WHAT YOU WILL DO →
Each line that follows should be printed again exactly as it stands.

SUPPLIED MATERIAL →
........
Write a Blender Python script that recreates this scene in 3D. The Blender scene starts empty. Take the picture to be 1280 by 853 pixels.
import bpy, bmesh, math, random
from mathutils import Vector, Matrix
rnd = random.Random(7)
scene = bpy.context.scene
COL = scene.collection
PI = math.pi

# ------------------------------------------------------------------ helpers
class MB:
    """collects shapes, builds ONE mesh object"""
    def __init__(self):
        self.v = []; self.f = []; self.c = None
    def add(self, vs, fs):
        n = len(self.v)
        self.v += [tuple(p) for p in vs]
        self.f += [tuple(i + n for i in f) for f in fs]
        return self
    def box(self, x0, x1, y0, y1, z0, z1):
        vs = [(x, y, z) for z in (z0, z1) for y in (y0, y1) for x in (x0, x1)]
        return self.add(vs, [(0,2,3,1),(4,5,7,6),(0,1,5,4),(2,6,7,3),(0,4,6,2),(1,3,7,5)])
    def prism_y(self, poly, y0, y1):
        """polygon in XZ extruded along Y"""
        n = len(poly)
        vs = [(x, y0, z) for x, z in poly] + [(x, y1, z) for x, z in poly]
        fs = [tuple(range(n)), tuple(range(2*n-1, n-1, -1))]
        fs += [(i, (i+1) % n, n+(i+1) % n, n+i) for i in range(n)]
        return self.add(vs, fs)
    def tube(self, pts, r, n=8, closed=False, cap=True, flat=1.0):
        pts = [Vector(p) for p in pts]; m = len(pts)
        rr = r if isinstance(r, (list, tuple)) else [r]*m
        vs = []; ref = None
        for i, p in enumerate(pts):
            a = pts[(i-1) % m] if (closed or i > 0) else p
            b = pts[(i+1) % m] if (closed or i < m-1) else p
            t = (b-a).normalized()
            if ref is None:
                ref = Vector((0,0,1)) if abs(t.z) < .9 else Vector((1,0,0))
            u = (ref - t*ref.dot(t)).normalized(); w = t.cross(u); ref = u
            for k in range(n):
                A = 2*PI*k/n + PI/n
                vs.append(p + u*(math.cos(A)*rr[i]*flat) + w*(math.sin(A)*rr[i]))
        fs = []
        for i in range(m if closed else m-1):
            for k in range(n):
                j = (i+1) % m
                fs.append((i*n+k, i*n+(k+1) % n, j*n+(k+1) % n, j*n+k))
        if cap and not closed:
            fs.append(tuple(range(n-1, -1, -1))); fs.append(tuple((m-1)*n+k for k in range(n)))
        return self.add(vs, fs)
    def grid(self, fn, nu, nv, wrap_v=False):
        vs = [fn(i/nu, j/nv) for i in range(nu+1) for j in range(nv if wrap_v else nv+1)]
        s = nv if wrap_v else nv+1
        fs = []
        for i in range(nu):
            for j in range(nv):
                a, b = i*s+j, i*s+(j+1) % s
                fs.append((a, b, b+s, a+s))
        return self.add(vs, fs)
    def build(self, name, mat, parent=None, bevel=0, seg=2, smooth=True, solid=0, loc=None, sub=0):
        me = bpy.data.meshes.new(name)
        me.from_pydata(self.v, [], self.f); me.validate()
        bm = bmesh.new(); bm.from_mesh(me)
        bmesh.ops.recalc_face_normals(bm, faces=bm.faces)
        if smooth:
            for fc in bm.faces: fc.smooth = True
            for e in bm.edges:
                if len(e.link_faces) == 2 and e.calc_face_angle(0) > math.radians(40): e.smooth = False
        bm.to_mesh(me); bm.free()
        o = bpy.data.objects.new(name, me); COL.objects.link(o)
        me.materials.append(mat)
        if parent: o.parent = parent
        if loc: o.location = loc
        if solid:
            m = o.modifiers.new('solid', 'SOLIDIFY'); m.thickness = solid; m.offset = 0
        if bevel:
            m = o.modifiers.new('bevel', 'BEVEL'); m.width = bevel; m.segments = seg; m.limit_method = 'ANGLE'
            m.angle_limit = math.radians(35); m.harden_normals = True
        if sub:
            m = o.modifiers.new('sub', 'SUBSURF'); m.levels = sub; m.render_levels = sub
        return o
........
COMPLETED EXERCISE →
Write a Blender Python script that recreates this scene in 3D. The Blender scene starts empty. Take the picture to be 1280 by 853 pixels.
import bpy, bmesh, math, random
from mathutils import Vector, Matrix
rnd = random.Random(7)
scene = bpy.context.scene
COL = scene.collection
PI = math.pi

# ------------------------------------------------------------------ helpers
class MB:
    """collects shapes, builds ONE mesh object"""
    def __init__(self):
        self.v = []; self.f = []; self.c = None
    def add(self, vs, fs):
        n = len(self.v)
        self.v += [tuple(p) for p in vs]
        self.f += [tuple(i + n for i in f) for f in fs]
        return self
    def box(self, x0, x1, y0, y1, z0, z1):
        vs = [(x, y, z) for z in (z0, z1) for y in (y0, y1) for x in (x0, x1)]
        return self.add(vs, [(0,2,3,1),(4,5,7,6),(0,1,5,4),(2,6,7,3),(0,4,6,2),(1,3,7,5)])
    def prism_y(self, poly, y0, y1):
        """polygon in XZ extruded along Y"""
        n = len(poly)
        vs = [(x, y0, z) for x, z in poly] + [(x, y1, z) for x, z in poly]
        fs = [tuple(range(n)), tuple(range(2*n-1, n-1, -1))]
        fs += [(i, (i+1) % n, n+(i+1) % n, n+i) for i in range(n)]
        return self.add(vs, fs)
    def tube(self, pts, r, n=8, closed=False, cap=True, flat=1.0):
        pts = [Vector(p) for p in pts]; m = len(pts)
        rr = r if isinstance(r, (list, tuple)) else [r]*m
        vs = []; ref = None
        for i, p in enumerate(pts):
            a = pts[(i-1) % m] if (closed or i > 0) else p
            b = pts[(i+1) % m] if (closed or i < m-1) else p
            t = (b-a).normalized()
            if ref is None:
                ref = Vector((0,0,1)) if abs(t.z) < .9 else Vector((1,0,0))
            u = (ref - t*ref.dot(t)).normalized(); w = t.cross(u); ref = u
            for k in range(n):
                A = 2*PI*k/n + PI/n
                vs.append(p + u*(math.cos(A)*rr[i]*flat) + w*(math.sin(A)*rr[i]))
        fs = []
        for i in range(m if closed else m-1):
            for k in range(n):
                j = (i+1) % m
                fs.append((i*n+k, i*n+(k+1) % n, j*n+(k+1) % n, j*n+k))
        if cap and not closed:
            fs.append(tuple(range(n-1, -1, -1))); fs.append(tuple((m-1)*n+k for k in range(n)))
        return self.add(vs, fs)
    def grid(self, fn, nu, nv, wrap_v=False):
        vs = [fn(i/nu, j/nv) for i in range(nu+1) for j in range(nv if wrap_v else nv+1)]
        s = nv if wrap_v else nv+1
        fs = []
        for i in range(nu):
            for j in range(nv):
                a, b = i*s+j, i*s+(j+1) % s
                fs.append((a, b, b+s, a+s))
        return self.add(vs, fs)
    def build(self, name, mat, parent=None, bevel=0, seg=2, smooth=True, solid=0, loc=None, sub=0):
        me = bpy.data.meshes.new(name)
        me.from_pydata(self.v, [], self.f); me.validate()
        bm = bmesh.new(); bm.from_mesh(me)
        bmesh.ops.recalc_face_normals(bm, faces=bm.faces)
        if smooth:
            for fc in bm.faces: fc.smooth = True
            for e in bm.edges:
                if len(e.link_faces) == 2 and e.calc_face_angle(0) > math.radians(40): e.smooth = False
        bm.to_mesh(me); bm.free()
        o = bpy.data.objects.new(name, me); COL.objects.link(o)
        me.materials.append(mat)
        if parent: o.parent = parent
        if loc: o.location = loc
        if solid:
            m = o.modifiers.new('solid', 'SOLIDIFY'); m.thickness = solid; m.offset = 0
        if bevel:
            m = o.modifiers.new('bevel', 'BEVEL'); m.width = bevel; m.segments = seg; m.limit_method = 'ANGLE'
            m.angle_limit = math.radians(35); m.harden_normals = True
        if sub:
            m = o.modifiers.new('sub', 'SUBSURF'); m.levels = sub; m.render_levels = sub
        return o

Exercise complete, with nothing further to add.